Dataset excerpt:
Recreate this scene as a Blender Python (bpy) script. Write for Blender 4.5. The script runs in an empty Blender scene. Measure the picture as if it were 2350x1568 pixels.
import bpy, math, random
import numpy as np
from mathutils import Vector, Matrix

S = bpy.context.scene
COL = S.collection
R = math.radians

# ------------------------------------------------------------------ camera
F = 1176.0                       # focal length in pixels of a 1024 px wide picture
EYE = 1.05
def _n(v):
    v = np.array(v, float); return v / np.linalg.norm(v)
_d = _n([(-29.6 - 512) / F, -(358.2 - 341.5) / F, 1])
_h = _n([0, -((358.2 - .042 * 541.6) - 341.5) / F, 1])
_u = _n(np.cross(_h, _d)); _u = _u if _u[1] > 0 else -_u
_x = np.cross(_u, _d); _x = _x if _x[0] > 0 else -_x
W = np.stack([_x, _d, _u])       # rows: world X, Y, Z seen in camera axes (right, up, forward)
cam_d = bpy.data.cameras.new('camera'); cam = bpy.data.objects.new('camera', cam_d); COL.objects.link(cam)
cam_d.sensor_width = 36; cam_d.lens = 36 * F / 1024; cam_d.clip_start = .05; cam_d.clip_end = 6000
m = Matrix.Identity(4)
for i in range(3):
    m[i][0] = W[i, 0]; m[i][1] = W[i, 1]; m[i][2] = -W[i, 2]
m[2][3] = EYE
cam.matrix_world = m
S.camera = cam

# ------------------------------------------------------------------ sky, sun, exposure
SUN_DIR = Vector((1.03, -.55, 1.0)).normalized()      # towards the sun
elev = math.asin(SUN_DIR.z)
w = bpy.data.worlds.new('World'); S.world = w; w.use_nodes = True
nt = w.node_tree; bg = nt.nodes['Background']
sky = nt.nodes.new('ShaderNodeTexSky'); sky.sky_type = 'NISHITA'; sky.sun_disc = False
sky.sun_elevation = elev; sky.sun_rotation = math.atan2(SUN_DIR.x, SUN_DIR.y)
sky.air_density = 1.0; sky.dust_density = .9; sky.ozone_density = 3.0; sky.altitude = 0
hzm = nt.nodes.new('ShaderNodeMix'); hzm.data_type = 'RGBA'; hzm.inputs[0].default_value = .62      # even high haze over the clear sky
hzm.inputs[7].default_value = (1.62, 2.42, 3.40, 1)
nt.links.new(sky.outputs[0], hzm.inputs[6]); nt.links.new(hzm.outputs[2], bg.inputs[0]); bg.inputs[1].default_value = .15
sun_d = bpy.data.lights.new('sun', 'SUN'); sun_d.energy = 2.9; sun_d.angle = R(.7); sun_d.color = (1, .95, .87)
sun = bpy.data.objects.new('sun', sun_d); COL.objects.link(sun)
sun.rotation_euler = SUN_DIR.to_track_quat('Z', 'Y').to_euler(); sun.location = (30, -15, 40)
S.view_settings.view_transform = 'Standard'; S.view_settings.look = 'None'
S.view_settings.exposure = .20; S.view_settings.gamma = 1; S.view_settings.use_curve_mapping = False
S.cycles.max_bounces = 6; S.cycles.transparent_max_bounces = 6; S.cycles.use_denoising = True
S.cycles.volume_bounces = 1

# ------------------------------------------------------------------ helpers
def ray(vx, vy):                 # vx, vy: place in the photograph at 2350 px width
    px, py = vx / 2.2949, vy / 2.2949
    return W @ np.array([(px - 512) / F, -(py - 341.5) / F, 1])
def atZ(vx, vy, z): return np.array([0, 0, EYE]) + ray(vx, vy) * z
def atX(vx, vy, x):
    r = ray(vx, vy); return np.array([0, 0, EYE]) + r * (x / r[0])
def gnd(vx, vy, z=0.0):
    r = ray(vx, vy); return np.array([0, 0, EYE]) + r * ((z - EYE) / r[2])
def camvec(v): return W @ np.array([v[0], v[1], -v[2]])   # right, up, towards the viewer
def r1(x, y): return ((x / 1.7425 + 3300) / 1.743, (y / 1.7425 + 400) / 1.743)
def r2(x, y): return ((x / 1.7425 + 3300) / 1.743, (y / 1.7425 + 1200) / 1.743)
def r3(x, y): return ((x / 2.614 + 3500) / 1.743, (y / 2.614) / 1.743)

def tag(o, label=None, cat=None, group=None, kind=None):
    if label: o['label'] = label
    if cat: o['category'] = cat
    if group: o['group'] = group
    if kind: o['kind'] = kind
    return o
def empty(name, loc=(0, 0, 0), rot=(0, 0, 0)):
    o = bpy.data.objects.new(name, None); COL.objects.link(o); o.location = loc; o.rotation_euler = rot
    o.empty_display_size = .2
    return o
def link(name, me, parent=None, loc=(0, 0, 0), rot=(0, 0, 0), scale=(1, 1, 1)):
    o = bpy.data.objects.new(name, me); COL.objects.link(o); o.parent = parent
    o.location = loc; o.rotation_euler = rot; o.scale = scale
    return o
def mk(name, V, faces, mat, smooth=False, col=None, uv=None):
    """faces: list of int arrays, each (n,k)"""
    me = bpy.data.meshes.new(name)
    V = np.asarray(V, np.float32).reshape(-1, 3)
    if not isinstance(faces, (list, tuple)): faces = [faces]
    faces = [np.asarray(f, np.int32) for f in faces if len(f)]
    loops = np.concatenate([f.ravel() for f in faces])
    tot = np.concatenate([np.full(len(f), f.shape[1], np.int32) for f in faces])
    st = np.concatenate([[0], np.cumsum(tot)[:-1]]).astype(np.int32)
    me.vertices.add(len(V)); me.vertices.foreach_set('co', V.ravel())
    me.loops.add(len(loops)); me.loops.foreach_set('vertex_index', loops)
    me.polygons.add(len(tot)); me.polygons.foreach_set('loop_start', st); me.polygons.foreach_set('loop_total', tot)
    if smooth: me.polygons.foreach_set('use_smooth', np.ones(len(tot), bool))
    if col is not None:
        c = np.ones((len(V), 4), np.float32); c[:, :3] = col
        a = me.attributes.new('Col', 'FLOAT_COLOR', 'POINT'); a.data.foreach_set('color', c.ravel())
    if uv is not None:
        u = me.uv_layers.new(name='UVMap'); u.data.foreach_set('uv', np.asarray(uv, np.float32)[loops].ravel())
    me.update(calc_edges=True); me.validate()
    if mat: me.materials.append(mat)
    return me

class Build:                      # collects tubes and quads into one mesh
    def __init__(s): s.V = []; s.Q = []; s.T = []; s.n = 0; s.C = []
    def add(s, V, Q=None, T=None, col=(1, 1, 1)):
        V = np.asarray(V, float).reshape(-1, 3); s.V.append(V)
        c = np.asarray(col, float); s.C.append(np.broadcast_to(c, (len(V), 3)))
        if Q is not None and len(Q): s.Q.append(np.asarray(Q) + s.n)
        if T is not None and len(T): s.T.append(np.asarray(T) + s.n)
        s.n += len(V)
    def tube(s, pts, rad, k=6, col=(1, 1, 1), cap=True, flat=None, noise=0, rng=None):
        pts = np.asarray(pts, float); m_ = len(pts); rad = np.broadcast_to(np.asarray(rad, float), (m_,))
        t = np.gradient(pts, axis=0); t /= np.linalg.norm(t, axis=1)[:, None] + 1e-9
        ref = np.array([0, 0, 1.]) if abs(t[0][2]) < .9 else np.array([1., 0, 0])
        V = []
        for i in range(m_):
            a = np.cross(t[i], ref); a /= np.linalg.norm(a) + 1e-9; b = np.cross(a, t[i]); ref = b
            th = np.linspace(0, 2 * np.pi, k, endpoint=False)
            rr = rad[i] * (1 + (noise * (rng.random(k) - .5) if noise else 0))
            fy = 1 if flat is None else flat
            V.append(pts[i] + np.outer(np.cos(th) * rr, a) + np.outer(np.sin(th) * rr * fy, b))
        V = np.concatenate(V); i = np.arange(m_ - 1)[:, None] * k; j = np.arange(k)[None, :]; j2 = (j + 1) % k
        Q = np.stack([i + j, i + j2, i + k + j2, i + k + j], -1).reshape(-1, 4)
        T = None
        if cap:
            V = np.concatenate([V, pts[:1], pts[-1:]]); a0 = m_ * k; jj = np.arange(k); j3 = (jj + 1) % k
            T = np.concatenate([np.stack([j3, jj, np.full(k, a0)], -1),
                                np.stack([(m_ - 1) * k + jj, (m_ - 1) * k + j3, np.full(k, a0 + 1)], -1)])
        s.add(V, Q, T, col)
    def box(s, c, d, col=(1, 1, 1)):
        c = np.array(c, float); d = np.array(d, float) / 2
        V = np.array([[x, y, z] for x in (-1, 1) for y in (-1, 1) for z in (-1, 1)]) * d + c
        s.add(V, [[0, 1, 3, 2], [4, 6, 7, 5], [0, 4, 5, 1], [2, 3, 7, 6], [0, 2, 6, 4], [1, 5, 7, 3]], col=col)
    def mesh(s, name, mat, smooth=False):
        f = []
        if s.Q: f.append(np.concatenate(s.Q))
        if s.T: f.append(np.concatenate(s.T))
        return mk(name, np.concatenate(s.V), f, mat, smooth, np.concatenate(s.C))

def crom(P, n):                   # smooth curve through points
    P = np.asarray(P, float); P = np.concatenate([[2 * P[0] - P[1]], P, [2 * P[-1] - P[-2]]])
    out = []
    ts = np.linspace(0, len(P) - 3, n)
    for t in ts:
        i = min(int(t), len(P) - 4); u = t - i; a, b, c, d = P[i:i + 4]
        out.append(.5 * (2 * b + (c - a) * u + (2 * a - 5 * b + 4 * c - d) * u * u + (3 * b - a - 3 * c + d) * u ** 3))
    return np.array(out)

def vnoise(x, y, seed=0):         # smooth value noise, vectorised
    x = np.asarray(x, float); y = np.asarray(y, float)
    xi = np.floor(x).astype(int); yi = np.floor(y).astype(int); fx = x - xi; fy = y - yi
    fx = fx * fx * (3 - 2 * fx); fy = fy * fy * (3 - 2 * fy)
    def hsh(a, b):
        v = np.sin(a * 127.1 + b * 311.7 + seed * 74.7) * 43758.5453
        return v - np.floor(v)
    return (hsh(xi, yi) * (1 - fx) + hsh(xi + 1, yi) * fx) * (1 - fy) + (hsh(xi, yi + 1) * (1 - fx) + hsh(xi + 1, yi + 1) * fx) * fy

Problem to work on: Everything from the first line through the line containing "R = math.radians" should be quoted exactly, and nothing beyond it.

Worked answer:
Recreate this scene as a Blender Python (bpy) script. Write for Blender 4.5. The script runs in an empty Blender scene. Measure the picture as if it were 2350x1568 pixels.
import bpy, math, random
import numpy as np
from mathutils import Vector, Matrix

S = bpy.context.scene
COL = S.collection
R = math.radians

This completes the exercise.